Election results 2024: Purno Sangma family loses Meghalaya’s Tura seat after 33 years

The Lok Sabha constituency had been with the family since 1977 barring the 1989-1991 phase

Updated - June 04, 2024 11:12 pm IST

Published - June 04, 2024 06:55 pm IST

Purno A. Sangma, President of National People’s Party speaks at the opening of a party office at Dabli in Goalpara district of Assam.

Purno A. Sangma, President of National People’s Party speaks at the opening of a party office at Dabli in Goalpara district of Assam. | Photo Credit: PTI

NDA slips, Congress gains ground in northeast

GUWAHATI

A non-member of the family of former Lok Sabha Speaker Purno A. Sangma has bagged the Tura parliamentary seat in Meghalaya after 33 years.
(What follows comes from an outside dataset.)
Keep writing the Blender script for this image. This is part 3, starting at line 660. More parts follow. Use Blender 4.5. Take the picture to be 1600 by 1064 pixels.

Saleng A. Sangma of Congress defeated Purno Sangma’s daughter and two-time MP Agatha K. Sangma of the National People’s Party (NPP) by 1,55,241 votes.

Saleng Sangma, an MLA in Meghalaya’s 60-member House, secured 3,83,919 votes while Ms. Sangma polled 2,28,678.

The NPP heads the coalition government in Meghalaya and is a key ally of the Bharatiya Janata Party in the northeast. The NPP opted out of the Lok Sabha election in the two Arunachal Pradesh seats and the BJP reciprocated by not contesting the two constituencies in Meghalaya.

The Tura seat had been with the Purno Sangma family since 1977 barring a two-year period from 1989-1991 when it was held by Sanford Marak of Congress.

Sangma senior was with Congress then but had opted to be a State player during that phase. He represented the Tura seat seven times since 1977 while Ms. Sangma represented it twice and younger son Conrad K. Sangma once. Purno Sangma returned to represent the Tura seat in 1991 for Congress and then for Trinamool Congress and Nationalist Congress Party before his own NPP.

Conrad Sangma has been the Chief Minister of the State since 2018.

The NPP’s tie-up with the BJP, seen as an anti-Christian party in the Christian-majority State, is seen as one of the factors behind Ms. Sangma’s loss. She is also said to have faced anti-incumbency for the alleged lack of visibility in the constituency comprising the western half of Meghalaya dominated by the Garo matrilineal tribe.